• WHAT IS ASKED: Leave out the pictures and set down exactly the lines from the start of the listing through the one with "hb = MB().loft([[(.755, pb_(.8)", both included.

• DATA LINES:
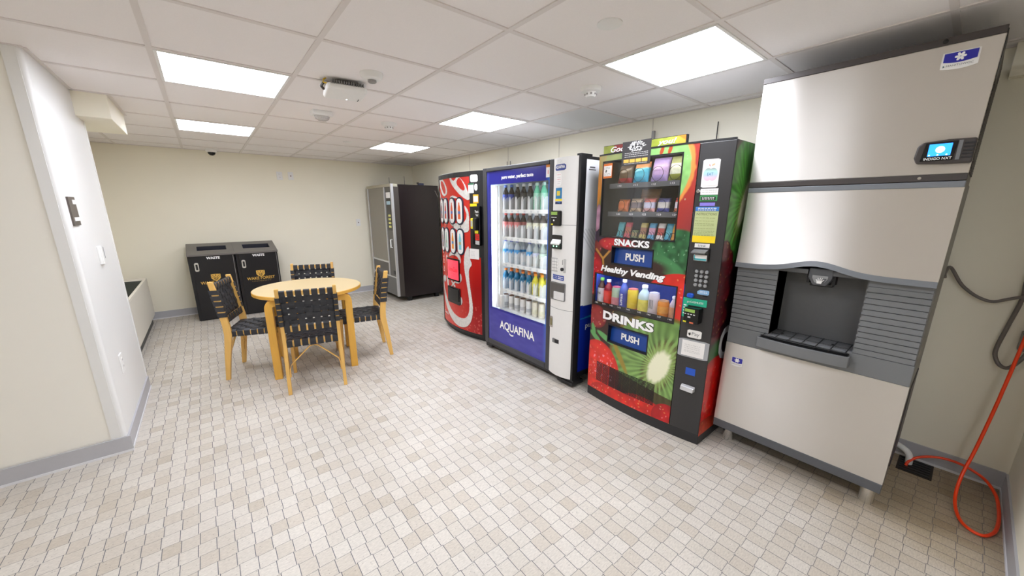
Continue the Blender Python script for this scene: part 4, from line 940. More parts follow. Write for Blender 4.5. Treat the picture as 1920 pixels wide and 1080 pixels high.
MB().prism([(.764, .708), (.769, .703), (.774, .708), (.776, .715), (.772, .720), (.768, .719), (.763, .719), (.762, .713)], pb_(.77) - .0024, pb_(.77) - .001).prism([(.769, .721), (.773, .726), (.772, .721)], pb_(.77) - .0024, pb_(.77) - .001).build('apple_mark', m_text_k, sn)
ph = decal('notice_holder', .714, .884, .566, .680, mat('clear_acrylic', (200, 202, 206), .15, alpha=.55, var=0), sn, pb_, t=.006, r=.005)
decal('paper', .735, .862, .575, .672, m_sticker, ph, pb_, t=.001, y=-.006); lines(ph, .75, .84, [.645, .633, .622, .608, .60], mat('pale_print', (190, 190, 190), .5), pb_, y=-.0075, h=.002, seed=24)
decal('blue_cover', .771, .826, .452, .497, mat('blue_label_flat', (30, 84, 190), .4), sn, pb_)
hb = MB().loft([[(.755, pb_(.8) , .352), (.84, pb_(.8), .352), (.84, pb_(.8), .385), (.755, pb_(.8), .385)], [(.758, pb_(.8) - .03, .350), (.837, pb_(.8) - .03, .350), (.837, pb_(.8) - .022, .376), (.758, pb_(.8) - .022, .376)]]).build('coin_return', mat('pale_silver', (206, 206, 208), .3, metal=.4), sn, bevel=.004)

# ------------------------------------------------------------------ ICE DISPENSER (below) and ICE MAKER (above)
XI = 2.355; YI = .825; W = .772
def steel():
    M = bpy.data.materials.new('brushed_steel'); M.use_nodes = True; nt = M.node_tree; b = nt.nodes['Principled BSDF']; lk = nt.links.new
    tc = nd(nt, 'ShaderNodeTexCoord'); mp = nd(nt, 'ShaderNodeMapping'); mp.inputs['Scale'].default_value = (3, 3, 900); lk(tc.outputs['Object'], mp.inputs[0])
    nz = nd(nt, 'ShaderNodeTexNoise'); nz.inputs['Scale'].default_value = 1; nz.inputs['Detail'].default_value = 2; lk(mp.outputs[0], nz.inputs['Vector'])
    r = nd(nt, 'ShaderNodeMapRange'); r.inputs[3].default_value = .30; r.inputs[4].default_value = .38; lk(nz.outputs[0], r.inputs[0]); lk(r.outputs[0], b.inputs['Roughness'])
    b.inputs['Base Color'].default_value = lin((214, 210, 205)); b.inputs['Metallic'].default_value = .85; b.inputs['Anisotropic'].default_value = .95
    tg = nd(nt, 'ShaderNodeCombineXYZ'); tg.inputs[2].default_value = 1.0; lk(tg.outputs[0], b.inputs['Tangent'])
    bp = nd(nt, 'ShaderNodeBump'); bp.inputs['Strength'].default_value = .03; bp.inputs['Distance'].default_value = .0005; lk(nz.outputs[0], bp.inputs['Height']); lk(bp.outputs[0], b.inputs['Normal'])
    return M
m_steel = steel()
m_slate = mat('slate_trim', (116, 120, 126), .35, var=.03); m_slate2 = mat('slate_louver', (112, 114, 116), .5, var=.04, scale=300)
m_brown = mat('dark_brown_trim', (62, 56, 54), .4)
dp = machine('ice_dispenser', 'steel ice dispenser cabinet with grey louvred front on four round legs', 'ice dispenser', XI, YI)
DB = .68
RZ = .76
# cabinet around the alcove
AX0, AX1, AZ0, AZ1, AD = .205, .560, .765, 1.13, .16
mb = MB().box(0, AX0, .03, DB, .12, 1.56).box(AX1, W, .03, DB, .12, 1.56).box(AX0, AX1, AD, DB, .12, 1.56).box(AX0, AX1, .03, AD, .12, AZ0 - .0).box(AX0, AX1, .03, AD, AZ1 + .05, 1.56)
mb.build('cabinet', mat('cabinet_grey', (120, 118, 114), .4, metal=.5), dp)
# wavy upper steel door and trim
def rimz(s):
    u = s / W
    return 1.128 + .043 * math.exp(-((u - .47) / .17) ** 2)
ss = list(np.linspace(0, W, 33))
P = [(s, rimz(s) + .026) for s in ss] + [(W, 1.535), (0, 1.535)]
flare = lambda z: -.034 * max(0.0, (1.535 - z) / .40) ** 2
rows_ = []
for s_ in ss:
    z0_ = rimz(s_) + .024; zs_ = np.linspace(z0_, 1.535, 14)
    rows_.append([(s_, flare(z), z) for z in zs_] + [(s_, .03, 1.535), (s_, .03, z0_)])
MB().loft(rows_).build('upper_door', m_steel, dp, smooth=True)
mb = MB(); mb.loft([[(s, -.034, rimz(s)), (s, flare(rimz(s) + .026) - .003, rimz(s) + .026), (s, .03, rimz(s) + .026), (s, .03, rimz(s))] for s in ss]); mb.build('curved_trim', m_slate, dp, smooth=True)
B(0, W, -.003, .03, 1.535, 1.560).build('top_trim', m_slate, dp, bevel=.003)
for n_, a, b in (('louver_panel', .004, AX0), ('louver_panel', AX1, W - .004)):
    mb = MB(); nl = 12; z0, z1 = .768, 1.10; hgt = (z1 - z0) / nl
    mb.box(a, b, .006, .03, z0, 1.136)
    for k in range(nl): mb.add([(a, .006, z0 + k * hgt), (b, .006, z0 + k * hgt), (b, -.001, z0 + k * hgt + .003), (a, -.001, z0 + k * hgt + .003), (a, .001, z0 + (k + 1) * hgt - .002), (b, .001, z0 + (k + 1) * hgt - .002), (b, .006, z0 + (k + 1) * hgt), (a, .006, z0 + (k + 1) * hgt)], [(0, 1, 2, 3), (3, 2, 5, 4), (4, 5, 6, 7)])
    mb.box(a, b, .001, .03, 1.10, 1.137)
    mb.build(n_, m_slate2, dp)
MB().box(0, W, 0, .03, .667, .768).build('apron', m_slate2, dp, bevel=.003)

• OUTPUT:
Continue the Blender Python script for this scene: part 4, from line 940. More parts follow. Write for Blender 4.5. Treat the picture as 1920 pixels wide and 1080 pixels high.
MB().prism([(.764, .708), (.769, .703), (.774, .708), (.776, .715), (.772, .720), (.768, .719), (.763, .719), (.762, .713)], pb_(.77) - .0024, pb_(.77) - .001).prism([(.769, .721), (.773, .726), (.772, .721)], pb_(.77) - .0024, pb_(.77) - .001).build('apple_mark', m_text_k, sn)
ph = decal('notice_holder', .714, .884, .566, .680, mat('clear_acrylic', (200, 202, 206), .15, alpha=.55, var=0), sn, pb_, t=.006, r=.005)
decal('paper', .735, .862, .575, .672, m_sticker, ph, pb_, t=.001, y=-.006); lines(ph, .75, .84, [.645, .633, .622, .608, .60], mat('pale_print', (190, 190, 190), .5), pb_, y=-.0075, h=.002, seed=24)
decal('blue_cover', .771, .826, .452, .497, mat('blue_label_flat', (30, 84, 190), .4), sn, pb_)
hb = MB().loft([[(.755, pb_(.8) , .352), (.84, pb_(.8), .352), (.84, pb_(.8), .385), (.755, pb_(.8), .385)], [(.758, pb_(.8) - .03, .350), (.837, pb_(.8) - .03, .350), (.837, pb_(.8) - .022, .376), (.758, pb_(.8) - .022, .376)]]).build('coin_return', mat('pale_silver', (206, 206, 208), .3, metal=.4), sn, bevel=.004)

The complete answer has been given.